Religião Afro-brasileira. Candomblé. Livro O
Candomblé da Bahia – Rito Nagô. Tradução de Maria Isaura Pereira de Queiroz
(1918-2018). Capítulo I. APRESENTAÇÃO I. Universidade de São Paulo – USP. Ao
longo de todo o litoral atlântico, desde as florestas da Amazônia até a própria
fronteira do Uruguai, é possível descobrir, no Brasil, sobrevivências
religiosas africanas. Mas a Bahia, com seus candomblés em que, nas noites
mornas dos trópicos, as filhas de santo dançam ao martelar surdo dos tambores,
permanece a cidade santa por excelência. Os candomblés pertencem a
"nações" diversas e perpetuam, portanto, tradições diferentes:
Angola, Congo, Gêge (isto é, Ewe), Nagô (têrmo com que os franceses designavam
todos os negros de fala yoruba, da Costa dos Escravos), Quê to (ou Ketu), Ijêxa
( ou Ijesha). É possível distinguir estas "nações" umas das outras
pela maneira de tocar o tambor (seja com a mão, seja com varetas), pela música,
pelo idioma dos cânticos, pelas vestes litúrgicas, algumas vezes pelos nomes
das divindades, e enfim por certos traços do ritual. Todavia, a influência dos
Yoruba domina sem contestação o conjunto das seitas africanas, impondo seus
deuses, a estrutura de suas cerimônias e sua metafísica, a Dahomeanos, a
Bantos. Porém é evidente que os candomblés Nagô, Quêto e Ijêxa são os mais
puros de todos, e só eles serão estudados aqui. Por outro lado, ''nações"
yoruba são encontradas noutras regiões do Brasil: em São Luís do Maranhão, no
Recife, no Rio Grande do Sul. O grupo de São Luís, assaz isolado, sofreu a
influência da Casa das Minas, dahomeana, que é o grupo dominante da cidade.

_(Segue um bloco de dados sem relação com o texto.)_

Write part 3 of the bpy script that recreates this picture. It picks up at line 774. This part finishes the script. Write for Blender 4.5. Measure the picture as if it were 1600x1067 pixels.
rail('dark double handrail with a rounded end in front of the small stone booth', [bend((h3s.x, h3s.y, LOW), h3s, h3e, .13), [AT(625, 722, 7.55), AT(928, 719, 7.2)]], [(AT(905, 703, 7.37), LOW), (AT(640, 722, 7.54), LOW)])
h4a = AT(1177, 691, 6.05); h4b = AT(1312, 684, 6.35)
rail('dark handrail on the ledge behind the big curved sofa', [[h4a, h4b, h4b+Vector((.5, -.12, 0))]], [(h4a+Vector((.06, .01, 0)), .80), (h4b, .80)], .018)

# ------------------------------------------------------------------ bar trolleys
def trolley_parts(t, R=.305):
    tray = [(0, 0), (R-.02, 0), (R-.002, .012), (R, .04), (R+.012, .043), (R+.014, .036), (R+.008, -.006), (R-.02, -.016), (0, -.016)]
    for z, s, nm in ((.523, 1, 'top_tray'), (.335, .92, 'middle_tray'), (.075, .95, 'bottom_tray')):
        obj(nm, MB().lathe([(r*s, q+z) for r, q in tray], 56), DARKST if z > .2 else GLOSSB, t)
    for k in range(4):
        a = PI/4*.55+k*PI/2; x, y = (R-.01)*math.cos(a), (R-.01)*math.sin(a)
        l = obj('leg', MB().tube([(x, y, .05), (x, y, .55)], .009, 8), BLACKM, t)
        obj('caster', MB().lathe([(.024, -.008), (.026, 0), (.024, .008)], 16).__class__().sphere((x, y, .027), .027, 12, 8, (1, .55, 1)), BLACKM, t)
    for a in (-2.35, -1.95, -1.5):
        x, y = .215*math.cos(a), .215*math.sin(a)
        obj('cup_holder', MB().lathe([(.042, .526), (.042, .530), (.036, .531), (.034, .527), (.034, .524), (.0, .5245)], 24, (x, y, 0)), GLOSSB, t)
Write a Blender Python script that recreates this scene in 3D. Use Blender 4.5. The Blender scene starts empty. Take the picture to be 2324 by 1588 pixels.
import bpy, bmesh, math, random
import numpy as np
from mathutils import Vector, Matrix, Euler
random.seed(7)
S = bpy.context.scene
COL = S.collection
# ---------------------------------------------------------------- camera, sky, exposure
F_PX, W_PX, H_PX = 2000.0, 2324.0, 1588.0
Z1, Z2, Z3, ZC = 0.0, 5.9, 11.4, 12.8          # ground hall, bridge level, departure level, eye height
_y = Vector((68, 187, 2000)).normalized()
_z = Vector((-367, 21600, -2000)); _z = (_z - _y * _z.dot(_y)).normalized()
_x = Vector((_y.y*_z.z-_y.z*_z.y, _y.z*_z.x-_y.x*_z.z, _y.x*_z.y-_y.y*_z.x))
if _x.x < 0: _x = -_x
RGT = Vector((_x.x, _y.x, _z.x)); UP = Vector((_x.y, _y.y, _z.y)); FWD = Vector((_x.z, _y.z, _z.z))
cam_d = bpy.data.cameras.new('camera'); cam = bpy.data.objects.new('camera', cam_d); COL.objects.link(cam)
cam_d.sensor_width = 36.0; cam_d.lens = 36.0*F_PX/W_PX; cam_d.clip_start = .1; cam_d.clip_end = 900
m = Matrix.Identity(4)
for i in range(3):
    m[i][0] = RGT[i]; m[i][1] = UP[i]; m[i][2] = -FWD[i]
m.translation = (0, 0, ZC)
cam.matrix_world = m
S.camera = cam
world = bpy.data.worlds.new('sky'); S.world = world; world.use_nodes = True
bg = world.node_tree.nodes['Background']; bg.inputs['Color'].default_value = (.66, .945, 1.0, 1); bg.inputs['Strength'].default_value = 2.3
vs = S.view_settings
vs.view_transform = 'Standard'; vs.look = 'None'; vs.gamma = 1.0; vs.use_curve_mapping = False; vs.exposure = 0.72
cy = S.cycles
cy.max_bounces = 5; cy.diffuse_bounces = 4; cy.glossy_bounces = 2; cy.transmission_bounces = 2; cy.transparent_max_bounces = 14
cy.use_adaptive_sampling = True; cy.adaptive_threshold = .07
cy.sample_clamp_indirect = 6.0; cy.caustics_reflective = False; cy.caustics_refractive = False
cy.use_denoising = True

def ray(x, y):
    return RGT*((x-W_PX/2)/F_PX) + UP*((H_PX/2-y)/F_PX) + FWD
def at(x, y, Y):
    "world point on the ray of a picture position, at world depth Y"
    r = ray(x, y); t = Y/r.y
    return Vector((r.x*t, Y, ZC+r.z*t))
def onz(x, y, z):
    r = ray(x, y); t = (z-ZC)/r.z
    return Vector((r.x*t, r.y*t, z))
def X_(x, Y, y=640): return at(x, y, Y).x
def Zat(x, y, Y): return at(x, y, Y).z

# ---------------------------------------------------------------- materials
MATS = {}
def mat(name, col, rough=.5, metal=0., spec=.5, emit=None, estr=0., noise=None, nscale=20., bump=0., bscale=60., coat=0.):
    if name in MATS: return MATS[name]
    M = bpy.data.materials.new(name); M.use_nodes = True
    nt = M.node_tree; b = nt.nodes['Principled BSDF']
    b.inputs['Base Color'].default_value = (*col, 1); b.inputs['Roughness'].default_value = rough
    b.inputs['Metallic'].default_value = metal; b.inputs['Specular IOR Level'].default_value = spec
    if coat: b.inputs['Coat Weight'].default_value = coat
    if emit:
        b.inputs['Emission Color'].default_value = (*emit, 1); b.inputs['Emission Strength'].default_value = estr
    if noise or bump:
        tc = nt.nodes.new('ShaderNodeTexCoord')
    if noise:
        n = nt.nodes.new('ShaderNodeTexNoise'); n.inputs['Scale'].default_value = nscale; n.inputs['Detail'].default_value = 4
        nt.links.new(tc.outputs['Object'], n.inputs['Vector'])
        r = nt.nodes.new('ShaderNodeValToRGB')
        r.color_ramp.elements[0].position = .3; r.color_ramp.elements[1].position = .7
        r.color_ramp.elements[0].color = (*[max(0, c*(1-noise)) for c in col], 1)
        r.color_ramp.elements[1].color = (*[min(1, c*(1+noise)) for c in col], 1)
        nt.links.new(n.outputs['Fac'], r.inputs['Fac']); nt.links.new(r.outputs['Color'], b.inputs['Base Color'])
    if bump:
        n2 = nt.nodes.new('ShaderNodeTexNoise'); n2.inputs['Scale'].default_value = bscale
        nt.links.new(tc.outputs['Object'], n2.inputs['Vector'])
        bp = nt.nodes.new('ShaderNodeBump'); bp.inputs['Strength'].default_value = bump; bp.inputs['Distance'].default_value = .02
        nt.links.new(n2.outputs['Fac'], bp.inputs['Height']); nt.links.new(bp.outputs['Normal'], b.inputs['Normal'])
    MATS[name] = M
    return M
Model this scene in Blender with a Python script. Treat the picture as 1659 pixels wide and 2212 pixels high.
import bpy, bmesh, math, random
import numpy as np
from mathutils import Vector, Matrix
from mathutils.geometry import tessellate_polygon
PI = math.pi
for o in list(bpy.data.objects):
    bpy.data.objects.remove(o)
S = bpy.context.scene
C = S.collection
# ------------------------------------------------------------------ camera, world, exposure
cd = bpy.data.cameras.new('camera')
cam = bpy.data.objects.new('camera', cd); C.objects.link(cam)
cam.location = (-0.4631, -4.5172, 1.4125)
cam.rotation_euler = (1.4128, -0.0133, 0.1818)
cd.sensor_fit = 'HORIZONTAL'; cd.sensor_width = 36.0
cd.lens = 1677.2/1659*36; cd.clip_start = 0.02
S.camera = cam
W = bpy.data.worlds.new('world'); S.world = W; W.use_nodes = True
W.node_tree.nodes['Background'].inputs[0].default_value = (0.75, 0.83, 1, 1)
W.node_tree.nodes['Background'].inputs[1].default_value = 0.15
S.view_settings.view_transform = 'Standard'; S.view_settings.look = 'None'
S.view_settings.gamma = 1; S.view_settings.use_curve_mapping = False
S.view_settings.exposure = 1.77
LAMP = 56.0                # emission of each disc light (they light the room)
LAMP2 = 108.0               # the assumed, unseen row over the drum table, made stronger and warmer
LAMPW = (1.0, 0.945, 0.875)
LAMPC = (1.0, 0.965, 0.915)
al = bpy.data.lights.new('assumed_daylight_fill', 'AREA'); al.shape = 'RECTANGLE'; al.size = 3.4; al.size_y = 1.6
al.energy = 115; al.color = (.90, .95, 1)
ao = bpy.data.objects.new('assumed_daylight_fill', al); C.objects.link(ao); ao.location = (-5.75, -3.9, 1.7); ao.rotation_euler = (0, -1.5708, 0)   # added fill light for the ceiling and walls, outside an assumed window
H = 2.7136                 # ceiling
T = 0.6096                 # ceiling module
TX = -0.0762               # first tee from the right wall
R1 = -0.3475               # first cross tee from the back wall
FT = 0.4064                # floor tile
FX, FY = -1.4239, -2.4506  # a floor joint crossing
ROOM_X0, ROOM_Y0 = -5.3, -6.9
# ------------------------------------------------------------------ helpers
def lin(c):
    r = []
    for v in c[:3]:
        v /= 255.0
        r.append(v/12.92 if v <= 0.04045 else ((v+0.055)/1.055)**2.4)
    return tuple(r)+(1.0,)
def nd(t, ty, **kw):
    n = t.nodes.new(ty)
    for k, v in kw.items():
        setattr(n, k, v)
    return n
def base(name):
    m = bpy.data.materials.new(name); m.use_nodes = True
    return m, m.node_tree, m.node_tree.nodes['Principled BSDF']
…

Deixamo-lo, por essa razão, inteiramente de lado. No entanto, na medida em que
as informações do Recife ou do Rio Grande do Sul completam ou confirmam as
observações da Bahia, apelaremos algumas vezes para dados tomados aos Xangô do
Recife ou às "nações" Nagô e Oyo (está designada pelo próprio nome da
cidade Yoruba) de Porto Alegre. No Rio de Janeiro, as "nações" se
fundiram umas nas outras, deixando-se também penetrar profundamente por
influências exteriores, ameríndias, católicas, espíritas, dando nascimento a
uma religião essencialmente sincrética, a macumba. Porém, há alguns anos, no
começo do século XX, existia ali ainda uma religião nagô autônoma, da qual
temos algumas descrições, infelizmente assaz sumárias. Tais documentos só
apresentam hoje interesse histórico; todavia, não os poremos de lado. Que fique
bem claro, no entanto, que este estudo, mesmo levando em consideração por vezes
dados recolhidos por nós ou por outros pesquisadores em cidades diferentes,
fica centralizado unicamente em torno dos candomblés nagô, quêto ou ijêxa da
Bahia. Existiram outrora candomblés em pleno centro da cidade. Próximo à igreja
da Barroquinha em Salvador - BA, erguia-se nos fins do século XIX um santuário
africano. Na periferia da aglomeração urbana ainda hoje existem, no bairro
proletário da Liberdade, em meio às casas de operários, num emaranhamento de
ruelas, de muros, de pátios malcheirosos. Mas em geral se agrupam longe do
centro, nos valos umbrosos, suspensos aos flancos das colinas ou entre as dunas
marinhas, escondidos pelas árvores, pelos renques de bananeiras, abrigando-se
sob os coqueiros. Ao longo do Rio Vermelho, em Mata Escura, São Caetano, Cidade
da Palha, Língua de Vaca, Pedreiras, Fazenda Grande do Retiro, Fazenda Garcia.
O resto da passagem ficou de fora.